**Problem to solve**
Pull every "Write" line out of the data below.

-- START --

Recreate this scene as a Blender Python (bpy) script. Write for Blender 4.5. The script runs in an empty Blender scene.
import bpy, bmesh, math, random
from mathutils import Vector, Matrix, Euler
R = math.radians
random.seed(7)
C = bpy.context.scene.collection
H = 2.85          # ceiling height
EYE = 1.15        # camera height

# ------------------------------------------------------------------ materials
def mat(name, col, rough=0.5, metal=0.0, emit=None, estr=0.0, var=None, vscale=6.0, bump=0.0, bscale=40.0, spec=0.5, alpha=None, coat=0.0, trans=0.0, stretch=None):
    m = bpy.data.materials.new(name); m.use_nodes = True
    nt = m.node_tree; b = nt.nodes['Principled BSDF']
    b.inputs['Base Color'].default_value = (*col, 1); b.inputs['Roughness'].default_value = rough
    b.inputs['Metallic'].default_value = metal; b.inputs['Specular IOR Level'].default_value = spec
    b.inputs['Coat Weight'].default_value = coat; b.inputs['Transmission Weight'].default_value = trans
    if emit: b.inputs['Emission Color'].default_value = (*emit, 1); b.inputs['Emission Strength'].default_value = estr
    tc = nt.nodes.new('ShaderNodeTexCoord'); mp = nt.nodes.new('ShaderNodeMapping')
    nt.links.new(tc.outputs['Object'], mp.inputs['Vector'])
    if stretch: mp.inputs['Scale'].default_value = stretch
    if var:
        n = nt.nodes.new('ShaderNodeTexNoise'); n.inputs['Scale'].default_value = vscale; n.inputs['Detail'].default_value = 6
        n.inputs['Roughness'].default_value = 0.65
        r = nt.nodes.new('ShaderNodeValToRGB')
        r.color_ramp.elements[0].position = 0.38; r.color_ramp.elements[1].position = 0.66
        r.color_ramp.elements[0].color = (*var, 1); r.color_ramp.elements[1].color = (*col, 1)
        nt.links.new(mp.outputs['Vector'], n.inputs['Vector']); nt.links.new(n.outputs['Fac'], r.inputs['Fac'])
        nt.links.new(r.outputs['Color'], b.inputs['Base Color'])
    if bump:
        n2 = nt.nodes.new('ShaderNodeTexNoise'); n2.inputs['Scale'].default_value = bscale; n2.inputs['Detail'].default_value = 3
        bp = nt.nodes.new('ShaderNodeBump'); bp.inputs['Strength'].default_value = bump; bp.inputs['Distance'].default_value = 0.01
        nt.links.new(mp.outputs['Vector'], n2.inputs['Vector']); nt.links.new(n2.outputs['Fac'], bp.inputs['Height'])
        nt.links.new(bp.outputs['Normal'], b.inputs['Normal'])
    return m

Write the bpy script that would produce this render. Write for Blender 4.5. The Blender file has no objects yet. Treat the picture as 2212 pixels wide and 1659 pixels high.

-- END --

**Task answer**
Recreate this scene as a Blender Python (bpy) script. Write for Blender 4.5. The script runs in an empty Blender scene.
Write the bpy script that would produce this render. Write for Blender 4.5. The Blender file has no objects yet. Treat the picture as 2212 pixels wide and 1659 pixels high.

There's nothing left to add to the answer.